There's this idea that if you go with a stripped-down sound, it can make the songs and the performances feel more personal, more revealing. The production of The Driver is definitely a little bit broodier than most of Lady Antebellum's stuff, but it's still nowhere near a folk album.

We cut it in a little rehearsal space in the back of our producer's office. It looks like a crappy version of Muscle Shoals. It's got old tiles on the wall and stuff everywhere. We stuffed the band, all of them, in one room, so there wasn't much isolation. What I love about it is you start getting all this bleed. The drums are bleeding into the amp mics, and the electric guitars are bleeding into the drum mics. You're getting all this beautiful, ambient sound. I think it's the warmest sound [album producer] Paul Worley's ever created.

It was me that encouraged him to do it in there, partly for budget, because I was paying him for the project. I didn't let the label know that I was even doing this. There was just something so unassuming about it. It's not like going into a fancy studio and there's all this pressure. It was very freeing, like we were doing a demo session in a garage. I think a lot of that came through in the music. It's very natural, and it's not as clean, because we didn't have all this isolation. It was like the way they used to make records, back in the '50s and '60s — they put [the musicians] all in one room.

How are you singing differently than you do when you're splitting the vocal parts three ways?

That was [something] Paul brought up. He sat me down and he goes, "I don't want to offend but, but I just feel like your voice has gotten a little cleaner and cleaner and sweeter as we've gone on."
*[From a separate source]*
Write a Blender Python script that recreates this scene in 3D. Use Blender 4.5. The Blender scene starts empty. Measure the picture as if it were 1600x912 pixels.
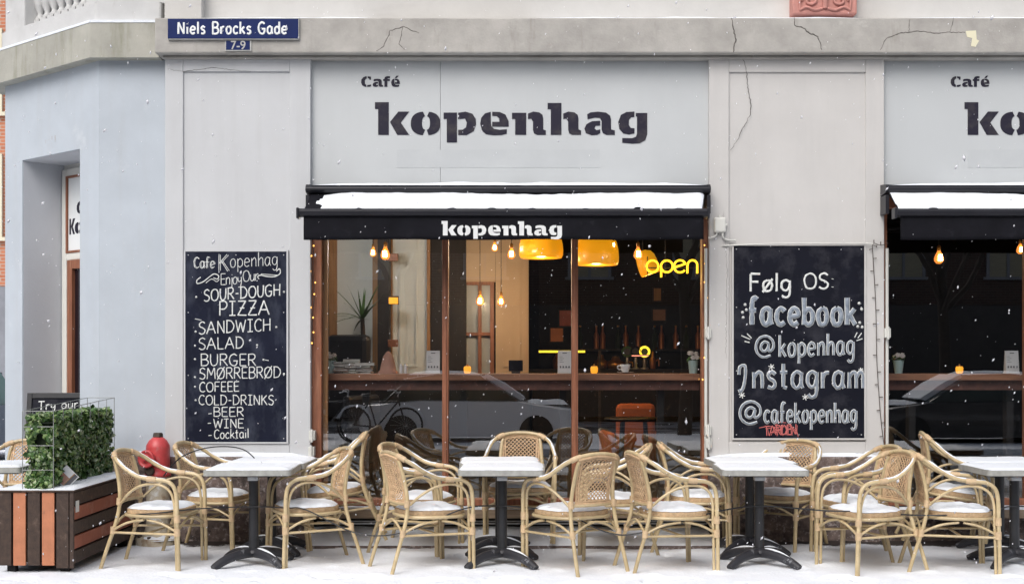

Maybe it was the success of "Need You Now" and just naturally our sound started leaning more towards Adult Contemporary. The keys [we're singing in on] these records just kept going up and up and up. So I was singing higher and higher and I lost so much warmth in my voice. When you're trying to sing a harmony part and you're trying to make sure everybody's voice can be in this range, you're compromising a lot. Hillary's compromising too; sometimes that's to sing lower than she wants to and I have to sing higher than I want to. But it's part of the sound of Lady Antebellum.

So with this we would go through six different keys of each song until I found the perfect one. That was a luxury that I've never had. And that's why I think people are going, "Man, I didn't know that he could sing this gritty." It's because I haven't really been able to. So it's nice to get back to that.

I'm sure you'd say a lot of the material you've recorded is personal to you in one way or another, but "Only One Who Gets Me" is the first song you've ever presented as being written by you for your wife. How does it change the writing and performing experience for you when there's autobiography involved?

There are little specific things in there that are just our story. And I think a lot of people have that: "Gosh, [you're] the only person that can put up with my s***."

Did your wife recognize herself in the song the first time she heard it?

Oh, totally. She recognized me in that song. I'm selfish. I'm always reckless. I'm always thinking of the next thing. She always tries to encourage me to live in the moment and just breathe and not put so much pressure on life. ...When I played it for her, she knew right away it was about her.

When you write in a group, everybody's throwing in a little piece of their story. "Need You Now" was a little bit of where I'd been, and then there was a little bit of Hillary's story in there, a little bit of Dave's. But this was kind of the first time I was like, "If I'm gonna be singing it, just me, this can be 100% my story." I think it's something that people can relate to.

The Driver is out on February 5 on Capitol Nashville.